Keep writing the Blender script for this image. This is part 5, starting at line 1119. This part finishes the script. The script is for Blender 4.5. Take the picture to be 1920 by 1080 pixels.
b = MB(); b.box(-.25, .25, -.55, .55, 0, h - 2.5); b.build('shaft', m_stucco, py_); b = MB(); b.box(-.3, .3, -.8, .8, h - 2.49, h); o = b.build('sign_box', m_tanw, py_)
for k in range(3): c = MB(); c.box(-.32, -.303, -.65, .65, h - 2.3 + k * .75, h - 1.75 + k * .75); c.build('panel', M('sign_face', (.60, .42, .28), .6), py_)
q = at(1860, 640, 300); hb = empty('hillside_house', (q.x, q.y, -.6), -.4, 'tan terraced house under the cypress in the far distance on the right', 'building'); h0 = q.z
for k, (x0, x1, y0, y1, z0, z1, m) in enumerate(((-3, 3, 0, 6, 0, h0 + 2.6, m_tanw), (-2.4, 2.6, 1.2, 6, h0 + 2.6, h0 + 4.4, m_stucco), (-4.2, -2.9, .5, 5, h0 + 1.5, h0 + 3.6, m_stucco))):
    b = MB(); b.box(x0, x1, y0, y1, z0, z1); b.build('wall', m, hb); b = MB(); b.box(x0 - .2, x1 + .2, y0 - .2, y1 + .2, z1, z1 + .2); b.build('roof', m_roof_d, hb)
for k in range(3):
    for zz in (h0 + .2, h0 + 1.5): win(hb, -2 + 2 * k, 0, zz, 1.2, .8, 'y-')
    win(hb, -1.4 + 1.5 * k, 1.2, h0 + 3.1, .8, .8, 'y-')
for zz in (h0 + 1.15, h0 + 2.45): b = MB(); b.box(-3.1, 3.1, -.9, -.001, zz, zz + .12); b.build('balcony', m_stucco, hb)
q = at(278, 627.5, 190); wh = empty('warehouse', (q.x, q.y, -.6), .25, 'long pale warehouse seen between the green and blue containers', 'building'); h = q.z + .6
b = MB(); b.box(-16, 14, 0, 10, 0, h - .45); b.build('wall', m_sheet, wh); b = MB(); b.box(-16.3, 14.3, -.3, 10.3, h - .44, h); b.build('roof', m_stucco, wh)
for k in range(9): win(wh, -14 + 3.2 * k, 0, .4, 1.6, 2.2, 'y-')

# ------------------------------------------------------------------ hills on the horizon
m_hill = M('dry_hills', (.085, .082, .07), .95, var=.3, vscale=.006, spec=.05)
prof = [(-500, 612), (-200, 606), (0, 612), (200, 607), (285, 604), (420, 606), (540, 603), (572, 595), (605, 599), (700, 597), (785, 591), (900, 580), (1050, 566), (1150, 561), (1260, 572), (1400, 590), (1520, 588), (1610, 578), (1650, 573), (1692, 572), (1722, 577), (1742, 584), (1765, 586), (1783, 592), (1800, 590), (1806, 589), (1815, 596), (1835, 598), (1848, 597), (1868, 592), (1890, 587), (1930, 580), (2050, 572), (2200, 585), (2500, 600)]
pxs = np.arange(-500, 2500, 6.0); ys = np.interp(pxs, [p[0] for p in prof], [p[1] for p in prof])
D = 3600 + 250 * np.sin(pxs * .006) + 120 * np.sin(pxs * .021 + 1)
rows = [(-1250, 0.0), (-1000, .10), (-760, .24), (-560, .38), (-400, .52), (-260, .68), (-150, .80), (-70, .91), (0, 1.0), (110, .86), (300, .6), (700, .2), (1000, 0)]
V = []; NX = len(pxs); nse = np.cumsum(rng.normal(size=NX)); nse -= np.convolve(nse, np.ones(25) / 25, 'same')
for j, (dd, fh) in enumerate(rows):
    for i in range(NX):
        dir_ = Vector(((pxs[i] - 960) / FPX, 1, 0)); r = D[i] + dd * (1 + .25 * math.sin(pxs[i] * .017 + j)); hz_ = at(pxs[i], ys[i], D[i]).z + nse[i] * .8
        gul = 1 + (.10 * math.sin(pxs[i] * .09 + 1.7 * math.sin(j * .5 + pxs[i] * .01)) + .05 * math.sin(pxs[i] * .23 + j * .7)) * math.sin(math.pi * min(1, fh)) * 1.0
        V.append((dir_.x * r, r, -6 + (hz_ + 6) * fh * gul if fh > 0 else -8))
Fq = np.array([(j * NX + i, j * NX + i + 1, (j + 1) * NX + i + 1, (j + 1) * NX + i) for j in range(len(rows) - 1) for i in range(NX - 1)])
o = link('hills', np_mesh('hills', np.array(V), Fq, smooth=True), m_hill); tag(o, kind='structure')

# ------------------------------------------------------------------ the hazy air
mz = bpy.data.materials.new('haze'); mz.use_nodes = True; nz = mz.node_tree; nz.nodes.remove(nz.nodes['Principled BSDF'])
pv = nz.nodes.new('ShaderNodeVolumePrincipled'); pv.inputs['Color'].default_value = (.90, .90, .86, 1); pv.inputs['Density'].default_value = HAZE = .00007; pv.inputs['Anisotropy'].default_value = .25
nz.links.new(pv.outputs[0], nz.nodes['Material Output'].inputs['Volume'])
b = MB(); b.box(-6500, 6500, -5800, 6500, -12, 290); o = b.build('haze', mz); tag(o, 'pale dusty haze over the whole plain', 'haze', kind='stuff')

What this task involves ▸
Reproduce the listing above word for word.

Finished exercise ▸
Keep writing the Blender script for this image. This is part 5, starting at line 1119. This part finishes the script. The script is for Blender 4.5. Take the picture to be 1920 by 1080 pixels.
b = MB(); b.box(-.25, .25, -.55, .55, 0, h - 2.5); b.build('shaft', m_stucco, py_); b = MB(); b.box(-.3, .3, -.8, .8, h - 2.49, h); o = b.build('sign_box', m_tanw, py_)
for k in range(3): c = MB(); c.box(-.32, -.303, -.65, .65, h - 2.3 + k * .75, h - 1.75 + k * .75); c.build('panel', M('sign_face', (.60, .42, .28), .6), py_)
q = at(1860, 640, 300); hb = empty('hillside_house', (q.x, q.y, -.6), -.4, 'tan terraced house under the cypress in the far distance on the right', 'building'); h0 = q.z
for k, (x0, x1, y0, y1, z0, z1, m) in enumerate(((-3, 3, 0, 6, 0, h0 + 2.6, m_tanw), (-2.4, 2.6, 1.2, 6, h0 + 2.6, h0 + 4.4, m_stucco), (-4.2, -2.9, .5, 5, h0 + 1.5, h0 + 3.6, m_stucco))):
    b = MB(); b.box(x0, x1, y0, y1, z0, z1); b.build('wall', m, hb); b = MB(); b.box(x0 - .2, x1 + .2, y0 - .2, y1 + .2, z1, z1 + .2); b.build('roof', m_roof_d, hb)
for k in range(3):
    for zz in (h0 + .2, h0 + 1.5): win(hb, -2 + 2 * k, 0, zz, 1.2, .8, 'y-')
    win(hb, -1.4 + 1.5 * k, 1.2, h0 + 3.1, .8, .8, 'y-')
for zz in (h0 + 1.15, h0 + 2.45): b = MB(); b.box(-3.1, 3.1, -.9, -.001, zz, zz + .12); b.build('balcony', m_stucco, hb)
q = at(278, 627.5, 190); wh = empty('warehouse', (q.x, q.y, -.6), .25, 'long pale warehouse seen between the green and blue containers', 'building'); h = q.z + .6
b = MB(); b.box(-16, 14, 0, 10, 0, h - .45); b.build('wall', m_sheet, wh); b = MB(); b.box(-16.3, 14.3, -.3, 10.3, h - .44, h); b.build('roof', m_stucco, wh)
for k in range(9): win(wh, -14 + 3.2 * k, 0, .4, 1.6, 2.2, 'y-')

# ------------------------------------------------------------------ hills on the horizon
m_hill = M('dry_hills', (.085, .082, .07), .95, var=.3, vscale=.006, spec=.05)
prof = [(-500, 612), (-200, 606), (0, 612), (200, 607), (285, 604), (420, 606), (540, 603), (572, 595), (605, 599), (700, 597), (785, 591), (900, 580), (1050, 566), (1150, 561), (1260, 572), (1400, 590), (1520, 588), (1610, 578), (1650, 573), (1692, 572), (1722, 577), (1742, 584), (1765, 586), (1783, 592), (1800, 590), (1806, 589), (1815, 596), (1835, 598), (1848, 597), (1868, 592), (1890, 587), (1930, 580), (2050, 572), (2200, 585), (2500, 600)]
pxs = np.arange(-500, 2500, 6.0); ys = np.interp(pxs, [p[0] for p in prof], [p[1] for p in prof])
D = 3600 + 250 * np.sin(pxs * .006) + 120 * np.sin(pxs * .021 + 1)
rows = [(-1250, 0.0), (-1000, .10), (-760, .24), (-560, .38), (-400, .52), (-260, .68), (-150, .80), (-70, .91), (0, 1.0), (110, .86), (300, .6), (700, .2), (1000, 0)]
V = []; NX = len(pxs); nse = np.cumsum(rng.normal(size=NX)); nse -= np.convolve(nse, np.ones(25) / 25, 'same')
for j, (dd, fh) in enumerate(rows):
    for i in range(NX):
        dir_ = Vector(((pxs[i] - 960) / FPX, 1, 0)); r = D[i] + dd * (1 + .25 * math.sin(pxs[i] * .017 + j)); hz_ = at(pxs[i], ys[i], D[i]).z + nse[i] * .8
        gul = 1 + (.10 * math.sin(pxs[i] * .09 + 1.7 * math.sin(j * .5 + pxs[i] * .01)) + .05 * math.sin(pxs[i] * .23 + j * .7)) * math.sin(math.pi * min(1, fh)) * 1.0
        V.append((dir_.x * r, r, -6 + (hz_ + 6) * fh * gul if fh > 0 else -8))
Fq = np.array([(j * NX + i, j * NX + i + 1, (j + 1) * NX + i + 1, (j + 1) * NX + i) for j in range(len(rows) - 1) for i in range(NX - 1)])
o = link('hills', np_mesh('hills', np.array(V), Fq, smooth=True), m_hill); tag(o, kind='structure')

# ------------------------------------------------------------------ the hazy air
mz = bpy.data.materials.new('haze'); mz.use_nodes = True; nz = mz.node_tree; nz.nodes.remove(nz.nodes['Principled BSDF'])
pv = nz.nodes.new('ShaderNodeVolumePrincipled'); pv.inputs['Color'].default_value = (.90, .90, .86, 1); pv.inputs['Density'].default_value = HAZE = .00007; pv.inputs['Anisotropy'].default_value = .25
nz.links.new(pv.outputs[0], nz.nodes['Material Output'].inputs['Volume'])
b = MB(); b.box(-6500, 6500, -5800, 6500, -12, 290); o = b.build('haze', mz); tag(o, 'pale dusty haze over the whole plain', 'haze', kind='stuff')